Ike: We did not learn about the culture and how significant the culture was. We did not learn that our people were brought over here because of their skills or that we had existing cultures in Africa already. But when I was in school, there wasn't Gullah Geechee. It was just Geechee. The Gullah part came later, even though it's the same thing. Because of the way [Geechee people] talked, we would laugh at them, you know. Just like when we saw the Tarzan movie and Africans came on the screen, people would start laughing like it was a comedy. That's another part of the brainwashing that we were going through. When I went to Ghana, I was riding from Accra to Kumasi, and we passed through this village. And I saw these women in the village sweeping around their huts with these homemade brooms with the tall grass. My grandmother did that in South Carolina, and nobody taught her that. That was cultural memory. It's not taught; it's in you. That says a lot about us as people. There are a lot of things in us culturally that, unless you suppress them, they will come out. But a lot of us, I'm speaking of my generation especially, started to suppress their cultural identities.
The Gullah Geechee language is one of the biggest assets of the culture. In 1929, Lorenzo Dow Turner heard two Gullah students talking during his summer teaching position at South Carolina State University, and their tongue snatched his attention. He visited their families on John’s Island, just outside of Charleston, and concluded that the Gullah language wasn’t broken; it was distinctive. Three years later, he returned to the Gullah Geechee Corridor to record the language and did so mostly in Charleston, Beaufort, Savannah, and Brunswick. Posthumously, he was named the Father of Gullah Studies.
Suzanne Jackson, who sat front row in the audience, pointed out that Zora Neale Hurston studied the Gullah language and culture as well. Also ahead of her time, between 1935 – 1940, Hurston sure enough visited various parts of the Gullah Geechee Corridor to study the culture and its Africanisms. Coincidentally (or not), Hurston was a student of Turner’s and referred to him as her most influential professor at Howard University. “In that whole period,” Suzanne said, “[Hurston] was ostracized by other artists. She didn't think of it as a responsibility. She thought of it as part of her culture and what needed to be recorded.”
Fast forward to today and there are oceans of media that document and/or celebrate Geechee culture and its language. Despite the universal interest in what it means to be Gullah Geechee, some folk still consider the language to be broken or improper and believe that speaking it in public is against your best interest. So I wanted to know where the panelists stood with that — if they thought it was okay to speak Geechee at school or at work, or if it should just be limited to friends and family.
Justice
Hollyn: If you're talking in the Geechee language, it's like all shortened words, not everything is said in full form sentences, right? So when you're talking to, like, let's say your higher up at your job, that has been deemed unprofessional. You're not gonna sound like you know how to handle yourself. But at home or when you're talking to your friends, it's okay.

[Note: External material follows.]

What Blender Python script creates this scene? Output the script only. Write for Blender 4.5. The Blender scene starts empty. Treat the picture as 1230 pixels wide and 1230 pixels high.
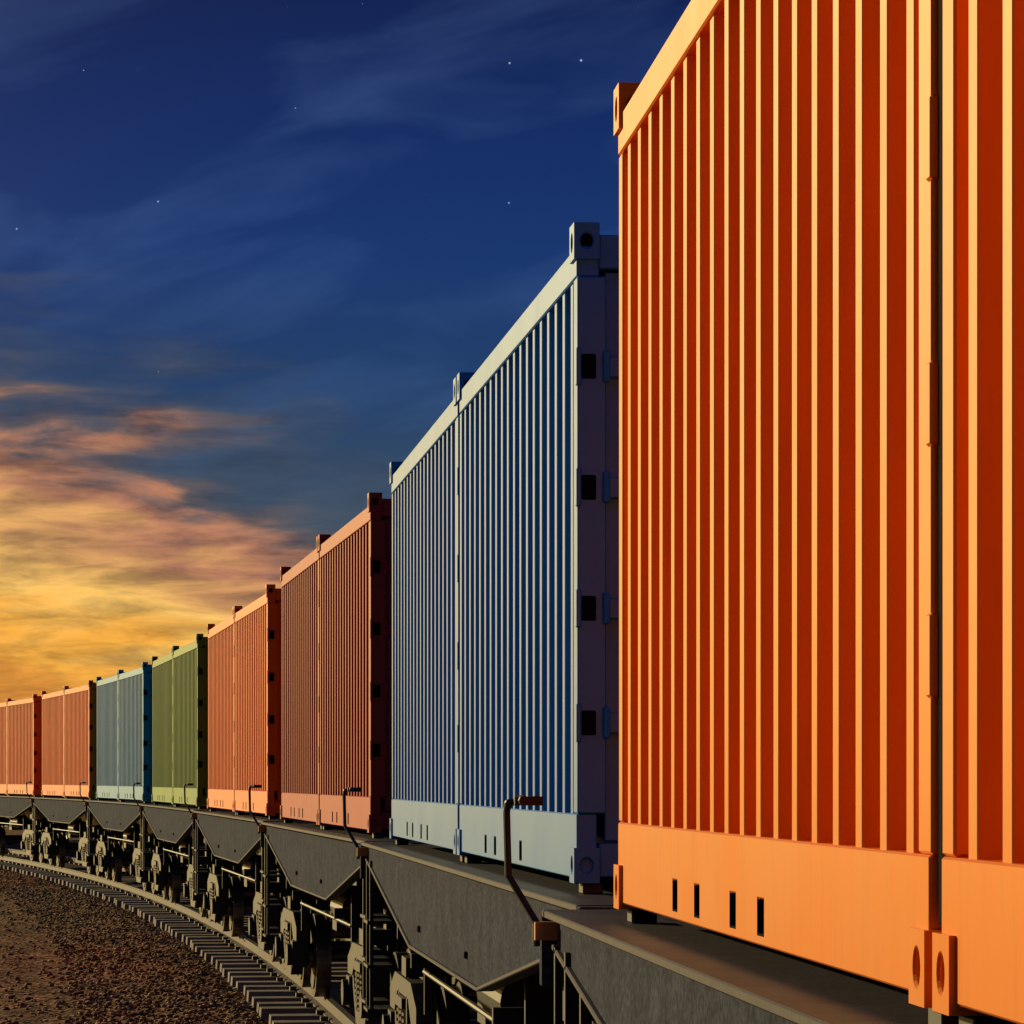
import bpy, math, random
import numpy as np
from mathutils import Vector, Matrix
random.seed(7); rng=np.random.default_rng(7)
sc=bpy.context.scene
F=4200.0; PX=1230.0; HC=2.8
EYE_OVER_RAIL=2.40; ZR=0.50; EYE=ZR+EYE_OVER_RAIL
BASE=EYE-0.1615*HC-ZR           # container base above rail
W=2.35

# ------------------------------------------------------------ materials
def newmat(name):
    m=bpy.data.materials.new(name); m.use_nodes=True
    nt=m.node_tree; b=nt.nodes['Principled BSDF']; return m,nt,b
def N(nt,t,**k):
    n=nt.nodes.new(t)
    for a,v in k.items(): setattr(n,a,v)
    return n
def ramp(nt,fac,stops):
    r=N(nt,'ShaderNodeValToRGB'); cr=r.color_ramp
    while len(cr.elements)<len(stops): cr.elements.new(0.5)
    for e,(p,c) in zip(cr.elements,stops):
        e.position=p; e.color=(c[0],c[1],c[2],1)
    nt.links.new(fac,r.inputs[0]); return r
def surf(name,col,rough=.45,var=.12,scale=6,metal=0,bump=0.0,bscale=60,grime=0.0,spec=.5,grain=0.0,tint=None):
    m,nt,b=newmat(name); L=nt.links.new
    tc=N(nt,'ShaderNodeTexCoord')
    n=N(nt,'ShaderNodeTexNoise'); n.inputs['Scale'].default_value=scale; n.inputs['Detail'].default_value=3
    L(tc.outputs['Object'],n.inputs['Vector'])
    lo=[c*(1-var) for c in col]; hi=[min(1,c*(1+var)) for c in col]
    r=ramp(nt,n.outputs['Fac'],[(.3,lo),(.7,hi)])
    out=r.outputs[0]
    if grime>0:
        mp=N(nt,'ShaderNodeMapping'); mp.inputs['Scale'].default_value=(9,9,.7)
        L(tc.outputs['Object'],mp.inputs[0])
        g=N(nt,'ShaderNodeTexNoise'); g.inputs['Scale'].default_value=2.2; g.inputs['Detail'].default_value=4; g.inputs['Roughness'].default_value=.65
        L(mp.outputs[0],g.inputs['Vector'])
        gr=ramp(nt,g.outputs['Fac'],[(.5,(0,0,0)),(.75,(grime,)*3)])
        mx=N(nt,'ShaderNodeMixRGB'); mx.inputs[2].default_value=(.06,.035,.02,1)
        L(gr.outputs[0],mx.inputs[0]); L(out,mx.inputs[1]); out=mx.outputs[0]
    if grain>0:
        g=N(nt,'ShaderNodeTexNoise'); g.inputs['Scale'].default_value=45; g.inputs['Detail'].default_value=2
        L(tc.outputs['Object'],g.inputs['Vector'])
        gr=ramp(nt,g.outputs['Fac'],[(.35,(1-grain,)*3),(.65,(1+grain,)*3)])
        mx=N(nt,'ShaderNodeMixRGB'); mx.blend_type='MULTIPLY'; mx.inputs[0].default_value=1
        L(out,mx.inputs[1]); L(gr.outputs[0],mx.inputs[2]); out=mx.outputs[0]
    L(out,b.inputs['Base Color'])
    mr=N(nt,'ShaderNodeMapRange'); mr.inputs['To Min'].default_value=max(.05,rough+.05); mr.inputs['To Max'].default_value=rough-.05
    L(n.outputs['Fac'],mr.inputs[0]); L(mr.outputs[0],b.inputs['Roughness'])
    b.inputs['Metallic'].default_value=metal
    b.inputs['Specular IOR Level'].default_value=spec
    if tint: b.inputs['Specular Tint'].default_value=(*tint,1)
    if bump>0:
        n3=N(nt,'ShaderNodeTexNoise'); n3.inputs['Scale'].default_value=bscale; n3.inputs['Detail'].default_value=2
        L(tc.outputs['Object'],n3.inputs['Vector'])
        bp=N(nt,'ShaderNodeBump'); bp.inputs['Strength'].default_value=bump; bp.inputs['Distance'].default_value=.02
        L(n3.outputs['Fac'],bp.inputs['Height']); L(bp.outputs[0],b.inputs['Normal'])
    return m
PAINT={
 'orange':surf('orange_container_paint',(.76,.165,.001),.37,.07,2.2,grime=.14,tint=(1,.74,.13),spec=.75),
 'far_orange':surf('far_orange_container_paint',(.72,.125,.006),.52,.08,2.2,grime=.16,tint=(1,.70,.3),spec=.35),  # same paint as the near orange, coloured deeper and duller against the sun's sheen
 'blue':surf('blue_container_paint',(.012,.17,.50),.40,.07,2.2,grime=.08,spec=.6,tint=(.72,.90,1)),
 'red':surf('dark_red_container_paint',(.34,.016,.016),.52,.08,2.5,grime=.10,spec=.22,tint=(1,.62,.45)),
 'green':surf('olive_container_paint',(.050,.165,.010),.50,.08,2.5,grime=.12,spec=.25,tint=(.9,1,.4)),
 'teal':surf('teal_container_paint',(.010,.22,.46),.46,.08,2.5,grime=.10,spec=.35,tint=(.6,.95,1)),
}
M_dark=surf('black_recess',(.006,.005,.005),.9,.2,spec=.03)
M_steel=surf('wagon_grey_steel',(.036,.042,.070),.9,.2,4,grain=.45,grime=.10,spec=.04)
M_deck=surf('wagon_deck_paint',(.038,.032,.044),.55,.2,4,grain=.3,grime=.1,spec=.12)
M_bogie=surf('bogie_cast_iron',(.013,.012,.015),.5,.3,8,spec=.3)
M_wheel=surf('wheel_steel',(.12,.105,.10),.35,.25,10,metal=.8)
M_rail=surf('rusty_rail',(.07,.05,.045),.6,.3,10,spec=.2)
M_railtop=surf('polished_rail_head',(.40,.38,.40),.3,.1,10,metal=1)
M_sleep=surf('concrete_sleeper',(.21,.175,.165),.85,.35,3,spec=.1)
M_fast=surf('rail_clip',(.04,.033,.03),.6)
M_orangeblock=surf('orange_bracket',(.50,.20,.05),.5)

# ------------------------------------------------------------ mesh builder
class MB:
    def __init__(s): s.v=[]; s.f=[]; s.m=[]
    def poly(s,vs,faces,mat=0):
        o=len(s.v); s.v+= [tuple(v) for v in vs]
        for f in faces: s.f.append(tuple(i+o for i in f)); s.m.append(mat)
    def box(s,x0,x1,y0,y1,z0,z1,mat=0):
        if x0>x1:x0,x1=x1,x0
        if y0>y1:y0,y1=y1,y0
        vs=[(x0,y0,z0),(x1,y0,z0),(x1,y1,z0),(x0,y1,z0),(x0,y0,z1),(x1,y0,z1),(x1,y1,z1),(x0,y1,z1)]
        s.poly(vs,[(0,3,2,1),(4,5,6,7),(0,1,5,4),(1,2,6,5),(2,3,7,6),(3,0,4,7)],mat)
    def beam(s,a,b,w,h,mat=0):
        a=Vector(a);b=Vector(b);d=(b-a).normalized()
        up=Vector((0,0,1)) if abs(d.z)<.95 else Vector((1,0,0))
        r=d.cross(up).normalized()*w/2; u=r.cross(d).normalized()*h/2
        vs=[a-r-u,a+r-u,a+r+u,a-r+u,b-r-u,b+r-u,b+r+u,b-r+u]
        s.poly(vs,[(0,3,2,1),(4,5,6,7),(0,1,5,4),(1,2,6,5),(2,3,7,6),(3,0,4,7)],mat)
    def cyl(s,a,b,r,n=16,mat=0,r2=None):
        a=Vector(a);b=Vector(b);d=(b-a).normalized(); r2=r if r2 is None else r2
        up=Vector((0,0,1)) if abs(d.z)<.95 else Vector((1,0,0))
        e=d.cross(up).normalized(); g=d.cross(e).normalized()
        vs=[]
        for p,rr in((a,r),(b,r2)):
            for i in range(n):
                t=2*math.pi*i/n; vs.append(p+e*rr*math.cos(t)+g*rr*math.sin(t))
        fs=[tuple(range(n)),tuple(range(2*n-1,n-1,-1))]
        for i in range(n): j=(i+1)%n; fs.append((i,i+n,j+n,j))
        s.poly(vs,fs,mat)
    def tube(s,pts,r,n=8,mat=0):
        for a,b in zip(pts[:-1],pts[1:]): s.cyl(a,b,r,n,mat)
        for p in pts[1:-1]: s.ball(p,r,mat)
    def ball(s,p,r,mat=0,n=8):
        vs=[];fs=[];p=Vector(p)
        for i in range(1,n//2):
            ph=math.pi*i/(n//2)
            for j in range(n):
                t=2*math.pi*j/n; vs.append(p+Vector((math.sin(ph)*math.cos(t),math.sin(ph)*math.sin(t),math.cos(ph)))*r)
        R=n//2-1
        for i in range(R-1):
            for j in range(n): k=(j+1)%n; fs.append((i*n+j,i*n+n+j,i*n+n+k,i*n+k))
        fs.append(tuple(range(n))[::-1]); fs.append(tuple((R-1)*n+j for j in range(n)))
        s.poly(vs,fs,mat)
    def prism(s,yz,x0,x1,mat=0):   # polygon in (y,z) extruded in x
        n=len(yz); vs=[(x0,y,z) for y,z in yz]+[(x1,y,z) for y,z in yz]
        fs=[tuple(range(n)),tuple(range(2*n-1,n-1,-1))]
        for i in range(n): j=(i+1)%n; fs.append((i,i+n,j+n,j))
        s.poly(vs,fs,mat)
    def sheet(s,pts,z0,z1,mat=0):  # pts (x,y) extruded in z
        n=len(pts); vs=[(x,y,z0) for x,y in pts]+[(x,y,z1) for x,y in pts]
        s.poly(vs,[(i,i+1,i+1+n,i+n) for i in range(n-1)],mat)
    def pocket_beam(s,xi,xo,y0,y1,z0,z1,holes,hz0,hz1,depth,dm):
        sg=1 if xo>xi else -1
        ys=sorted({y0,y1}|{v for h in holes for v in h}); zs=[z0,hz0,hz1,z1]
        idx={}
        def vid(p):
            k=tuple(round(c,5) for c in p)
            if k not in idx: idx[k]=len(s.v); s.v.append(k)
            return idx[k]
        def q(a,b,c,d,mt=0): s.f.append((vid(a),vid(b),vid(c),vid(d))); s.m.append(mt)
        xd=xo-sg*depth
        for i in range(len(ys)-1):
            a,b_=ys[i],ys[i+1]; ish=any(abs(h[0]-a)<1e-6 for h in holes)
            for k in range(3):
                c,d=zs[k],zs[k+1]
                q((xi,a,c),(xi,b_,c),(xi,b_,d),(xi,a,d))
                if ish and k==1:
                    q((xd,a,c),(xd,b_,c),(xd,b_,d),(xd,a,d),dm)
                    q((xo,a,c),(xo,b_,c),(xd,b_,c),(xd,a,c),dm); q((xo,a,d),(xo,b_,d),(xd,b_,d),(xd,a,d),dm)
                    q((xo,a,c),(xo,a,d),(xd,a,d),(xd,a,c),dm); q((xo,b_,c),(xo,b_,d),(xd,b_,d),(xd,b_,c),dm)
                else: q((xo,a,c),(xo,b_,c),(xo,b_,d),(xo,a,d))
            q((xi,a,z0),(xi,b_,z0),(xo,b_,z0),(xo,a,z0)); q((xi,a,z1),(xi,b_,z1),(xo,b_,z1),(xo,a,z1))
        for k in range(3):
            for y in(y0,y1): q((xi,y,zs[k]),(xo,y,zs[k]),(xo,y,zs[k+1]),(xi,y,zs[k+1]))
    def holed_box(s,x0,x1,y0,y1,z0,z1,mat=0,dm=1,hr=.5,dep=.03):
        c=Vector(((x0+x1)/2,(y0+y1)/2,(z0+z1)/2)); h=Vector((abs(x1-x0)/2,abs(y1-y0)/2,abs(z1-z0)/2))
        for ax in range(3):
            for sg in(-1,1):
                a1=(ax+1)%3;a2=(ax+2)%3
                def P(u,v,d=0):
                    p=[0,0,0]; p[ax]=c[ax]+sg*(h[ax]-d); p[a1]=c[a1]+u*h[a1]; p[a2]=c[a2]+v*h[a2]; return tuple(p)
                out=[];inn=[];deep=[]
                for i in range(16):
                    t=2*math.pi*i/16; cx,sx=math.cos(t),math.sin(t); k=1/max(abs(cx),abs(sx))
                    out.append(P(cx*k,sx*k)); inn.append(P(cx*hr*.85,sx*hr)); deep.append(P(cx*hr*.85,sx*hr,dep))
                n=16; fs=[]
                for i in range(n):
                    j=(i+1)%n; fs.append((i,j,j+n,i+n)); fs.append((i+n,j+n,j+2*n,i+2*n))
                if sg<0: fs=[f[::-1] for f in fs]
                s.poly(out+inn+deep,fs,mat)
                cap=tuple(range(16)); s.poly(deep,[cap if sg>0 else cap[::-1]],dm)
    def mesh(s,name,mats,fix=False):
        me=bpy.data.meshes.new(name); me.from_pydata(s.v,[],s.f); me.update()
        for m in mats: me.materials.append(m)
        me.polygons.foreach_set('material_index',s.m); me.update()
        if fix:
            import bmesh
            bm=bmesh.new(); bm.from_mesh(me); bmesh.ops.recalc_face_normals(bm,faces=bm.faces); bm.to_mesh(me); bm.free()
        return me
def obj(name,me,parent=None,bev=0):
    o=bpy.data.objects.new(name,me); sc.collection.objects.link(o)
    if parent: o.parent=parent
    if bev:
        b=o.modifiers.new('bevel','BEVEL'); b.width=bev; b.segments=1; b.limit_method='ANGLE'; b.angle_limit=math.radians(50)
    return o
def empty(name):
    o=bpy.data.objects.new(name,None); sc.collection.objects.link(o); o.empty_display_size=.3; return o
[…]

Justice: It depends where you work.
Ike: I have always been bilingual. In the late ‘70s, I sold whiskey. The white salesmen were afraid to go to Black neighborhoods. One day I was in a Black neighborhood with the sales manager, who was white, and he had never heard me speak, other than proper. I said I had to be bilingual. I told him, "Suppose I said, 'let's slide by my crib and cop a grit.'” He had no idea what that meant. We bring color to everything we do and our language was also a mechanism for maintaining secrecy. Being bilingual has served us. It’s only a problem when we try to discard one language for the other. If you went up on the corner in the hood and started talking like you talk at work, it would be a negative. They would say you’re trying to talk white.
Freddie: Twenty years ago, a particular employee of Chatham County wore her natural hair and her hair was braided, and she went to work and was told, “You're not professional.” You can't come here as yourself. You're required to imitate this environment that you're in. And so when you say to a person, “You can't speak to me in the way you talk, because it's not appropriate,” what you're being really told is “I can't communicate with you, not that you can't communicate with me.” I don't understand your speech, your hair, your dress, or why in the world you would paint your nails like that. When a person brings to you their natural self, that's all they've got. I learned this very late, but it's more appropriate for me to accept you as you are and learn as much as I can from you, because I get something from you too.
The “Krakin’ Teet ‘Cross Geechee Generations” panel not only bridged the gap between age groups but also celebrated the rich cultural tapestry of Savannah. By bringing together the seasoned wisdom of Ike Carter and Freddie Gilyard with the vibrant perspectives of Hollyn Anderson and Justice Clark, the discussion illuminated the complexities of growing up Geechee and the diverse paths to success.
Our conversation underscored the importance of understanding and embracing one’s heritage while also addressing contemporary challenges and aspirations. This exchange of ideas and experiences serves as a reminder of the value in nurturing intergenerational connections, ensuring that both past and future contribute to the ongoing story of the community.